>>>>

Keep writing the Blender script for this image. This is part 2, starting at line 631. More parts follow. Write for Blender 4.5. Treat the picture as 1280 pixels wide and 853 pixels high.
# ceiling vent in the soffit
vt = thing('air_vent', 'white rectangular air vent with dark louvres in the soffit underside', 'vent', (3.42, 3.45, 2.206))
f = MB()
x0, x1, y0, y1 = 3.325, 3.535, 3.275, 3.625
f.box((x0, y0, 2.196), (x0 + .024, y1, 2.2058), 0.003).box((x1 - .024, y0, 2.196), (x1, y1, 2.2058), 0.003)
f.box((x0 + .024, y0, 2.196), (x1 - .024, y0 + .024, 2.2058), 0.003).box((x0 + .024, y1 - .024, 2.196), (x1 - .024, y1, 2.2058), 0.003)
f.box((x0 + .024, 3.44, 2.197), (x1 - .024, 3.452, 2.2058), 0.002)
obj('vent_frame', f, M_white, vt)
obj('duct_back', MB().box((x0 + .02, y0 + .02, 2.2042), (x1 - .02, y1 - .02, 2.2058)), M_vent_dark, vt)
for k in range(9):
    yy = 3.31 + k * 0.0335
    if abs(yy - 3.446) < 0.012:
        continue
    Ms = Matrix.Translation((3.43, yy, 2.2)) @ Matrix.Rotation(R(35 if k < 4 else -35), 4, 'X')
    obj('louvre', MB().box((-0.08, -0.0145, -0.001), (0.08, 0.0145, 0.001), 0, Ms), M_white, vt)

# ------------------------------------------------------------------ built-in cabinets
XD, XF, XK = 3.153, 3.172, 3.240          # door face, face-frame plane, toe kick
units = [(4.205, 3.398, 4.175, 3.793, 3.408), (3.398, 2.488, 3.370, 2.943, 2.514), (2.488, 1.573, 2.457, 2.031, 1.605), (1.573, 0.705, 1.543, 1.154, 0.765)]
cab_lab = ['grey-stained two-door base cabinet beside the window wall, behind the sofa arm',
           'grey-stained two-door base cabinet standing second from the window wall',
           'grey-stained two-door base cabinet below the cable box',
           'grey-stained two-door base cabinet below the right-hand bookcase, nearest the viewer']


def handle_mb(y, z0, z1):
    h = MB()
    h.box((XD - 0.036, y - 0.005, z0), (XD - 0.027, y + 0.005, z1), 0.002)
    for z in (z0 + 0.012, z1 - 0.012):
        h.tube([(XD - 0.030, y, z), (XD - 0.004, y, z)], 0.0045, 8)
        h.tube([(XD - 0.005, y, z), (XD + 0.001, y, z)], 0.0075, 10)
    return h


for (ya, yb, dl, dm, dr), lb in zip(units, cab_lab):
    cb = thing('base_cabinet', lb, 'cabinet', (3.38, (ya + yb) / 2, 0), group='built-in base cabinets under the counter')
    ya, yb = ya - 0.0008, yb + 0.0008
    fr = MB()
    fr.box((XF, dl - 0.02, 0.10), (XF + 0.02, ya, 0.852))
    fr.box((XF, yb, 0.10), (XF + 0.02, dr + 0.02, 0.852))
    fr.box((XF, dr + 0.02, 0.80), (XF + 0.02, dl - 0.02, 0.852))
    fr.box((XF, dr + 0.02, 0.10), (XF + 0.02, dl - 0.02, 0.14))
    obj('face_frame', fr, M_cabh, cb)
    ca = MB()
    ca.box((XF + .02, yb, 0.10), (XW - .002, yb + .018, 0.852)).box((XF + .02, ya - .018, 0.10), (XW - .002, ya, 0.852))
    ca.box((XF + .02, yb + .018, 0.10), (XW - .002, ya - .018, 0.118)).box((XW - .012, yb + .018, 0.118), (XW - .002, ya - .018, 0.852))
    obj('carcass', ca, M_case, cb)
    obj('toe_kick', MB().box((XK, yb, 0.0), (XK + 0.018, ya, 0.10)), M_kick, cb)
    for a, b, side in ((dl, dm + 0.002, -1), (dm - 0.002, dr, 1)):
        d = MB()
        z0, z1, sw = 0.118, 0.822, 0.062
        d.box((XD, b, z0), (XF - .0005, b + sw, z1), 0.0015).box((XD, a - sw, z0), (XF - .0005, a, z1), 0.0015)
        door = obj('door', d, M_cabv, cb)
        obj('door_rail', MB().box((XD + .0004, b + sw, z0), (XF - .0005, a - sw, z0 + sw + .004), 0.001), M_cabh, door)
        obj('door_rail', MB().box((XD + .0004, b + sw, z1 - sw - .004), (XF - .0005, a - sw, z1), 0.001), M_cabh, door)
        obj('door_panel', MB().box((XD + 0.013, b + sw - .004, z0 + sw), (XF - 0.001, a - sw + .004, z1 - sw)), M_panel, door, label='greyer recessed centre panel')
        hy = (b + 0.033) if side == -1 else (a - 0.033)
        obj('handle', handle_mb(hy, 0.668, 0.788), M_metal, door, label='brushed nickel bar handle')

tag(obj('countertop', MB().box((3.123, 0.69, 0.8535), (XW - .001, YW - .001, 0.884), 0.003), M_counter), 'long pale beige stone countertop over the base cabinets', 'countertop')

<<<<

## Instructions to follow:
Please repeat the listing above in full and exactly.

## Written response:
Keep writing the Blender script for this image. This is part 2, starting at line 631. More parts follow. Write for Blender 4.5. Treat the picture as 1280 pixels wide and 853 pixels high.
# ceiling vent in the soffit
vt = thing('air_vent', 'white rectangular air vent with dark louvres in the soffit underside', 'vent', (3.42, 3.45, 2.206))
f = MB()
x0, x1, y0, y1 = 3.325, 3.535, 3.275, 3.625
f.box((x0, y0, 2.196), (x0 + .024, y1, 2.2058), 0.003).box((x1 - .024, y0, 2.196), (x1, y1, 2.2058), 0.003)
f.box((x0 + .024, y0, 2.196), (x1 - .024, y0 + .024, 2.2058), 0.003).box((x0 + .024, y1 - .024, 2.196), (x1 - .024, y1, 2.2058), 0.003)
f.box((x0 + .024, 3.44, 2.197), (x1 - .024, 3.452, 2.2058), 0.002)
obj('vent_frame', f, M_white, vt)
obj('duct_back', MB().box((x0 + .02, y0 + .02, 2.2042), (x1 - .02, y1 - .02, 2.2058)), M_vent_dark, vt)
for k in range(9):
    yy = 3.31 + k * 0.0335
    if abs(yy - 3.446) < 0.012:
        continue
    Ms = Matrix.Translation((3.43, yy, 2.2)) @ Matrix.Rotation(R(35 if k < 4 else -35), 4, 'X')
    obj('louvre', MB().box((-0.08, -0.0145, -0.001), (0.08, 0.0145, 0.001), 0, Ms), M_white, vt)

# ------------------------------------------------------------------ built-in cabinets
XD, XF, XK = 3.153, 3.172, 3.240          # door face, face-frame plane, toe kick
units = [(4.205, 3.398, 4.175, 3.793, 3.408), (3.398, 2.488, 3.370, 2.943, 2.514), (2.488, 1.573, 2.457, 2.031, 1.605), (1.573, 0.705, 1.543, 1.154, 0.765)]
cab_lab = ['grey-stained two-door base cabinet beside the window wall, behind the sofa arm',
           'grey-stained two-door base cabinet standing second from the window wall',
           'grey-stained two-door base cabinet below the cable box',
           'grey-stained two-door base cabinet below the right-hand bookcase, nearest the viewer']


def handle_mb(y, z0, z1):
    h = MB()
    h.box((XD - 0.036, y - 0.005, z0), (XD - 0.027, y + 0.005, z1), 0.002)
    for z in (z0 + 0.012, z1 - 0.012):
        h.tube([(XD - 0.030, y, z), (XD - 0.004, y, z)], 0.0045, 8)
        h.tube([(XD - 0.005, y, z), (XD + 0.001, y, z)], 0.0075, 10)
    return h


for (ya, yb, dl, dm, dr), lb in zip(units, cab_lab):
    cb = thing('base_cabinet', lb, 'cabinet', (3.38, (ya + yb) / 2, 0), group='built-in base cabinets under the counter')
    ya, yb = ya - 0.0008, yb + 0.0008
    fr = MB()
    fr.box((XF, dl - 0.02, 0.10), (XF + 0.02, ya, 0.852))
    fr.box((XF, yb, 0.10), (XF + 0.02, dr + 0.02, 0.852))
    fr.box((XF, dr + 0.02, 0.80), (XF + 0.02, dl - 0.02, 0.852))
    fr.box((XF, dr + 0.02, 0.10), (XF + 0.02, dl - 0.02, 0.14))
    obj('face_frame', fr, M_cabh, cb)
    ca = MB()
    ca.box((XF + .02, yb, 0.10), (XW - .002, yb + .018, 0.852)).box((XF + .02, ya - .018, 0.10), (XW - .002, ya, 0.852))
    ca.box((XF + .02, yb + .018, 0.10), (XW - .002, ya - .018, 0.118)).box((XW - .012, yb + .018, 0.118), (XW - .002, ya - .018, 0.852))
    obj('carcass', ca, M_case, cb)
    obj('toe_kick', MB().box((XK, yb, 0.0), (XK + 0.018, ya, 0.10)), M_kick, cb)
    for a, b, side in ((dl, dm + 0.002, -1), (dm - 0.002, dr, 1)):
        d = MB()
        z0, z1, sw = 0.118, 0.822, 0.062
        d.box((XD, b, z0), (XF - .0005, b + sw, z1), 0.0015).box((XD, a - sw, z0), (XF - .0005, a, z1), 0.0015)
        door = obj('door', d, M_cabv, cb)
        obj('door_rail', MB().box((XD + .0004, b + sw, z0), (XF - .0005, a - sw, z0 + sw + .004), 0.001), M_cabh, door)
        obj('door_rail', MB().box((XD + .0004, b + sw, z1 - sw - .004), (XF - .0005, a - sw, z1), 0.001), M_cabh, door)
        obj('door_panel', MB().box((XD + 0.013, b + sw - .004, z0 + sw), (XF - 0.001, a - sw + .004, z1 - sw)), M_panel, door, label='greyer recessed centre panel')
        hy = (b + 0.033) if side == -1 else (a - 0.033)
        obj('handle', handle_mb(hy, 0.668, 0.788), M_metal, door, label='brushed nickel bar handle')

tag(obj('countertop', MB().box((3.123, 0.69, 0.8535), (XW - .001, YW - .001, 0.884), 0.003), M_counter), 'long pale beige stone countertop over the base cabinets', 'countertop')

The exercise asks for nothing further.